Actually, British and American intelligence agencies are on the
situation. When THE SUNDAY TIMES in London published the details of
12 mysterious deaths last September, sources at the American embassy
admitted being aware of at least ten additional victims whose names
had already been sent to Washington. The sources added that the
embassy had been monitoring reports of "the mysterious deaths" for
two years.
English intelligence has suffered several damaging spy scandals in
the 20 century. The CIA may suspect the deaths are an indication of
security leaks, that Star Wars secrets are being sold to the
Russians. Perhaps these scientists had been blackmailed into
supplying classified data to Moscow and could no longer live with
themselves.

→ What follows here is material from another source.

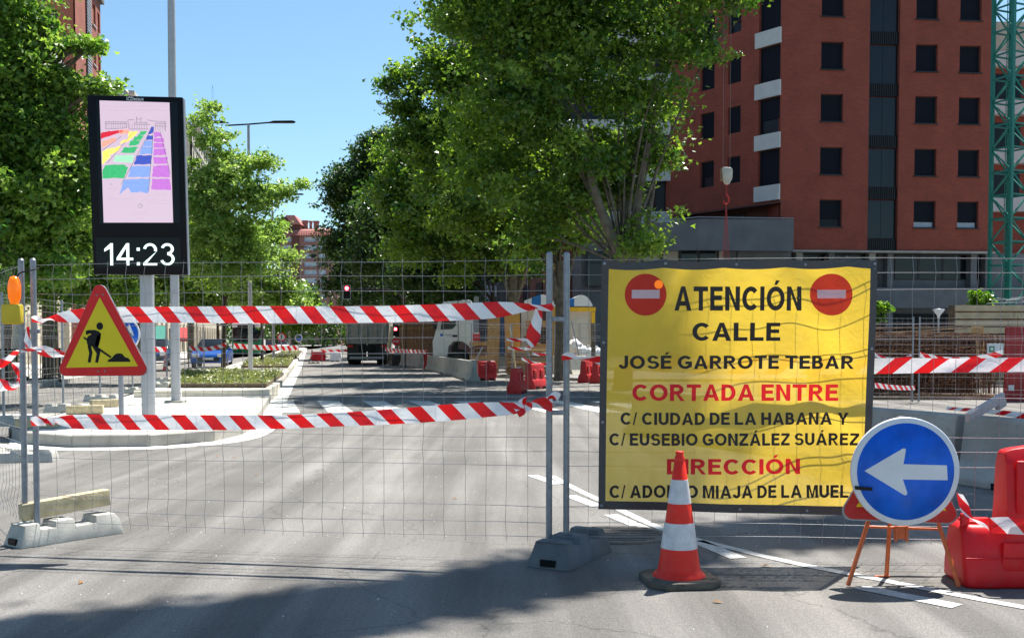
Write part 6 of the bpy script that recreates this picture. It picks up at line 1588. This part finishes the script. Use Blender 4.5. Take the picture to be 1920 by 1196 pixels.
# site cabin
ca = P(1060, 640, 45); cb_ = P(1115, 640, 45); root = empty('site_cabin', (ca.x, ca.y, 0), 'white site cabin with a yellow frame behind the sacks', 'site cabin'); w_ = cb_.x - ca.x; zt = EYE + (HZ - 577) * 45 / F
q = MB(); q.box((w_ / 2, 1.3, zt / 2), (w_ - .05, 2.4, zt - .1)); q.build('wall', 'cream_panel', root)
q = MB(); q.box((w_ / 2, 1.2, zt - .07), (w_ + .06, 2.62, .17)); q.build('roof_beam', 'yellow_paint', root)
for x in (.02, w_ - .06): q = MB(); q.box((x, .06, zt / 2 - .09), (.15, .15, zt - .18)); q.build('corner_post', 'yellow_paint', root)
q = MB(); q.box((w_ * .5, .07, 1.1), (.03, .04, 2.1)); q.build('panel_joint', 'pole_grey', root)
# tarpaulins, white and blue
def tarp(x0, x1, y0, Y, parts, label):
    a = P(x0, 574, Y); b = P(x1, 574, Y); w_ = b.x - a.x; h_ = (574 - y0) * Y / F; root = empty('tarpaulin', (a.x, Y, a.z), label, 'tarpaulin', group='white and blue tarpaulins')
    def prof(t): return (w_ * t, h_ * (1 - (max(0, t - .55) / .45) ** 2.4) * (.45 + .55 * min(1, t / .5)))
    for (t0, t1, m) in parts:
        n = 6; q = MB(); vs = []
        for i in range(n + 1):
            x, z = prof(t0 + (t1 - t0) * i / n); vs += [(x, 0, z), (x, 2.2, z + .05), (x, 0, 0)]
        for i in range(n): k = i * 3; q.f += [[k, k + 3, k + 4, k + 1], [k, k + 2, k + 5, k + 3]]; q.mi += [0, 0]; q.smooth += [True, False]
        q.v = vs; q.build('panel', m, root)
    q = MB(); q.tube([(w_ * .5, 1.1, -a.z), (w_ * .5, 1.1, 0)], .03, 6); q.tube([(0, 1.1, -.02), (w_, 1.1, -.02)], .03, 6); q.build('frame', 'galvanised', root)
tarp(983, 1043, 552, 50, [(0, .23, 'tent_white'), (.23, .52, 'tent_blue'), (.52, 1, 'tent_white')], 'white and blue curved tarpaulin left of the two middle fence posts')
tarp(1063, 1112, 553, 50, [(0, .28, 'tent_blue'), (.28, 1, 'tent_white')], 'white and blue tarpaulin above the site cabin roof')
# sacks
def sack(px, py, r, Y, label):
    c = P(px, py, Y); bm = bmesh.new(); bmesh.ops.create_icosphere(bm, subdivisions=3, radius=1)
    for v in bm.verts:
        n_ = 1 + .12 * math.sin(v.co.x * 5 + px) * math.cos(v.co.z * 4 + py) + .07 * math.sin(v.co.y * 9 + v.co.x * 7 + px)
        v.co = Vector((v.co.x * r * n_, v.co.y * r * .8 * n_, v.co.z * r * .85 * n_))
    me = bpy.data.meshes.new('sack'); bm.to_mesh(me); bm.free(); me.materials.append(MAT['sack'])
    for p in me.polygons: p.use_smooth = True
    o = bpy.data.objects.new('sack', me); COL.objects.link(o); o.location = c; tag(o, label, 'sack', 'white sacks piled before the cabin')
    q = MB(); q.lathe([(.05, -.03), (.03, .03), (.06, .08), (0, .09)], 8, c=(0, 0, r * .85)); q.build('tied_neck', 'sack', o)
for a in [(1075, 650, .36, 43.6, 'highest white sack, beside the right middle fence post'), (1090, 660, .30, 43.4, 'white sack lying right of the highest one'), (1103, 661, .26, 43.4, 'white sack third from the fence post'), (1118, 662, .26, 43.6, 'white sack at the edge of the banner')]: sack(*a)
for i, (x0, y0, x1, y1, Y, r, m, lab) in enumerate([(1072, 602, 1086, 668, 42.8, .025, 'galvanised', 'thin metal prop leaning on the white sacks'), (1112, 606, 1113, 690, 42, .09, 'bark', 'dark timber post at the right corner of the site cabin'),
        (905, 650, 880, 700, 39, .03, 'galvanised', 'metal prop leaning in front of the brown board'), (955, 612, 968, 700, 39.5, .035, 'wood_pale', 'pale batten leaning on the chipboard sheet'), (985, 640, 1000, 700, 39, .02, 'galvanised', 'thin metal bar leaning under the hanging tape tail'),
        (729, 655, 736, 612, 60, .12, 'wood_pale', 'pale plank leaning beside the dump truck tailgate')]):
    q = MB(); a, b = P(x0, y0, Y), P(x1, y1, Y); q.tube([a, b], r, 6); tag(q.build('prop' if m != 'wood_pale' else 'batten', m), lab, 'prop', 'props and battens at the works')
gW = 'wire fence panels at the works'
for i, (x0, x1, Y, lab) in enumerate([(884, 958, 39.0, 'wire fence panel in front of the tall brown board'), (960, 1034, 38.0, 'wire fence panel in front of the chipboard sheet'), (1040, 1180, 41, 'wire fence panel across the white sacks')]):
    a = P(x0, 640, Y); b = P(x1, 640, Y + (1.8 if i < 2 else 0)); fence((a.x, a.y), (b.x, b.y), lab, gW, detail=False, seed=40 + i, z=.1, wr=.004, nv=14)
for i, (a, b, lab) in enumerate([((950, 636), (1000, 634), 'upper wrinkled tape on the fence in front of the chipboard'), ((952, 651), (996, 652), 'middle wrinkled tape on the fence in front of the chipboard'), ((998, 662), (1030, 661), 'tape on the works fence close to the post'), ((978, 672), (1026, 684), 'lowest slack tape on the works fence')]):
    dist_tape(a, b, 37.5, 37.4, lab, .11, .05, 'tape_far')
# formwork pallets and dark material stacked in the shade
for i, (x0, x1, y0, y1, Y, m, lab) in enumerate([(880, 912, 640, 690, 42, 'rebar', 'dark bundle of steel mesh behind the concrete row'), (950, 1030, 655, 700, 40.5, 'wood_shade', 'low stack of dark formwork panels behind the works fence'), (985, 1034, 600, 660, 42.3, 'bark_dark', 'dark upright formwork behind the hanging tape tail')]):
    a = P(x0, y1, Y); b = P(x1, y0, Y); root = empty('formwork_stack', (a.x, Y, .1), lab, 'formwork', group='stacked material at the works'); n = 7
    for k in range(n):
        h_ = (b.z - .1) / n; q = MB(); q.box(((b.x - a.x) / 2 + random.uniform(-.05, .05), .5, h_ * (k + .5)), (b.x - a.x - random.uniform(0, .12), 1 - .1 * random.random(), h_ * .82)); q.build('formwork_panel', m if k % 3 else 'wood_board', root)
q = MB(); a = P(893, 640, 43); q.box((0, 0, 0), (.28, .03, .36)); o = q.build('site_notice', 'sign_red', loc=(a.x, 43, P(893, 631, 43).z)); tag(o, 'small red and white site notice above the dark mesh bundle', 'notice'); q = MB(); q.box((0, -.02, .14), (.24, .01, .07)); q.build('white_strip', 'sign_white', o)

# ================================================================== REBAR YARD ON THE RIGHT
gY = 'wire fence panels before the rebar'
pa = P(1424, 640, 23.2); pb = P(1712, 640, 24.0); pc_ = P(1724, 640, 24.0); pd = P(2012, 640, 22.6)
fence((pa.x, pa.y), (pb.x, pb.y), 'wire fence panel in front of the rebar, left of its twin posts', gY, detail=False, seed=50, wr=.0032)
fence((pc_.x, pc_.y), (pd.x, pd.y), 'wire fence panel in front of the rebar, right of its twin posts', gY, detail=False, seed=51, wr=.0032)
r0_ = P(1560, 640, 25.5); root = empty('rebar_stack', (r0_.x, r0_.y, 0), 'rusty stack of reinforcing steel cages behind the far twin posts', 'rebar')
WX = P(1886, 640, 25.5).x - r0_.x
bm_ = MB(); bm_.tube([(0, 0, 0), (1, 0, 0)], .011, 4); proto = bm_.build('steel_bar', 'rebar', root); pm = proto.data
tan_me = pm.copy(); tan_me.materials.clear(); tan_me.materials.append(MAT['rebar_tan'])
for k in range(105):
    z = random.uniform(.15, 1.62) if k < 80 else random.uniform(1.3, 1.72); L_ = random.uniform(.35, 1.05) * WX; x = random.uniform(-.1, max(0, WX - L_)); y = random.uniform(.25, 1.2)
    z = min(z, 1.72 - .10 * x)
    o = bpy.data.objects.new('steel_bar', pm if k % 5 else tan_me); COL.objects.link(o); o.parent = root; o.location = (x, y, z); o.scale = (L_, .95, .95); o.rotation_euler = (0, random.gauss(.02, .04), random.uniform(-.08, .08))
proto.location = (0, 0, .1); proto.scale = (WX, 1, 1)
q = MB()
for k in range(800):
    x = random.uniform(0, WX); z0 = random.choice([.1, .45, .85, 1.2]) + random.uniform(-.03, .03); y = random.uniform(-.1, 1.0); hh = random.uniform(.25, .36); ww = .28
    for (a, b) in [((x, y, z0), (x, y, z0 + hh)), ((x, y, z0 + hh), (x + .01, y + ww, z0 + hh)), ((x + .01, y + ww, z0 + hh), (x + .01, y + ww, z0))]: q.tube([a, b], .009, 3, cap=False)
q.build('stirrups', 'rebar', root, kind='stuff')
q = MB(); q.box((WX / 2, 1.9, .72), (WX, .5, 1.45)); q.build('gap_shade', 'black_metal', root)  # black box standing in for the deep shade between the bars
q = MB(); q.box((WX / 2, .6, .04), (WX, 1.6, .08)); q.build('bearer', 'wood_shade', root)
# maroon formwork panel
a = P(1887, 640, 24.6); q = MB(); q.box((1.1, .06, .86), (2.2, .1, 1.72)); mo = q.build('formwork_board', 'panel_maroon', loc=(a.x, a.y, 0), rz=-.05, bevel=.008); tag(mo, 'dark red formwork board standing at the right end of the rebar', 'board')
q = MB(); q.box((.13, -.002, .31), (.13, .01, .13)); q.build('sticker', 'reflective', mo)
for k in range(7):
    q = MB(); q.tube([(.05 + k * .22, .04, 1.7), (.05 + k * .22, .05, 1.95 + .06 * math.sin(k * 3))], .008, 4); q.build('starter_bar', 'rebar', mo)
c_ = P(1866, 655, 23.4); q = MB(); q.box((0, 0, 0), (.35, .02, .25)); o = q.build('site_board', 'sign_white', loc=c_, bevel=.004); tag(o, 'small white board with a green emblem tied to the fence near the red formwork', 'sign board')
q = MB(); q.prism([(-.14, -.06), (-.02, -.06), (-.02, .07), (-.14, .07)], -.013, -.011); e_ = q.build('green_emblem', 'leaf_green' if 'leaf_green' in MAT else 'bus_green', o)
q = MB(); q.prism([(-.11, -.02), (-.05, -.02), (-.05, .04), (-.11, .04)], -.016, -.014); q.build('emblem_mark', 'sign_white', e_)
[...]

One or more may have stumbled onto an espionage ring and
been silenced.
As NBC News London correspondent Henry Champ puts it, "In the world
of espionage, there is a saying: Twice is coincidence, but three
times is enemy action."
Where SDI is concerned, a tremendous amount is at stake. In return
for the Thatcher government's early support of the Star Wars program,
the Reagan Administration promised a number of extremely lucrative
SDI contracts to the British defense industry - hundreds of millions
of U.S. dollars the struggling British economy can little afford to
lose.
Britain traditionally has one of the finest defense industries in the
world. Their annual overseas weapons sales amount to almost $250
billion. The publicity from a Star Wars spy scandal could seriously
cut into the profits.
It would appear that only initial promises made to Prime Minister
Thatcher hold the U.S. from cutting its losses and pulling out. A
high-ranking American source was quoted in the SUNDAY TIMES saying,
"If this had happened in Greece, Brazil, Spain, or Argentina, we'd be
all over them like a glove!"
The Thatcher government's PR problem is that the scandal centers
around Marconi Company Ltd., Britain's largest electronics-defense
contractor. Seven Marconi scientists are among the dead.
Marconi, which employs 50,000 workers worldwide, is a subsidiary of
Britain's General Electric Company (GEC). GEC managing director Lord
Wienstock recently launched his own internal investigation.